Friday, April 30, 2010

"I am not an animal, I am a human being..."

While The Elephant Man was intruguing, it touched on a subject that has not gone away in literature. Deformity has long since played apart in many classics: "The Hunchback of Notre Dame", "The Phantom of the Opera" and the more modern movie, Mask. In all of these classics, the similarities between the deformed, are almost similar.

John Merrick is gentle as is Quasimodo in the Hunchback of Notre Dame. But unlike in the Phantom of the Opera, Erik becomes a man or murder and violence. Still, these creatures are treated with disrespect and can never attain the one true thing in which all "normal" human beings desire: love. For the deformed, the spectacle, the other--they never can full assimilate into society and are forever locked away in either, attics, bell towers, undergrounds or bedrooms. But yet, they are all masters of arts, be it in music, writing or crafting. They are all superhuman and beyond genius.

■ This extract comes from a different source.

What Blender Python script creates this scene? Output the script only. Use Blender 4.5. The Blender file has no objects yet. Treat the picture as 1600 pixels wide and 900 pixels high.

What does the deform actually do for the audience who views them? Do we become sympathetic with the other, or are we indifferent?

Taking into consideration of Edmund Burke's sublime, these "monsters" are the things in which are unseen. In being unseen, the human mind crafts these things with their imagination, and the thing which is unseen--is terrifying. Because of the uncertain, the darkness of the unseen, no pleasure can be derived from it. I take John Merrick (Elephant Man) and all his other deformed friends to be the unseen. A human mind can only imagine how ugly the creature in the bell towers of the Notre Dame are, as can only one imagine how gruesome the Phantom is in the undergrounds of the opera house. These people are hidden in darkness, away from society. Their existence can not be associated with pleasure, for they are unknown and crafted in the human mind, prior, as something monsterous.

As for Beauty, according to Burke, the taste is exclusive. But this idea that the monsters cannot find love, seems to distort Burke's beauty theory. If taste were exclusive, than why does no one romantically engage with any of these deformed men? It would seem that beauty is universal in this case. Deformity is a universal beauty in which everyone worldwide, seems to evade.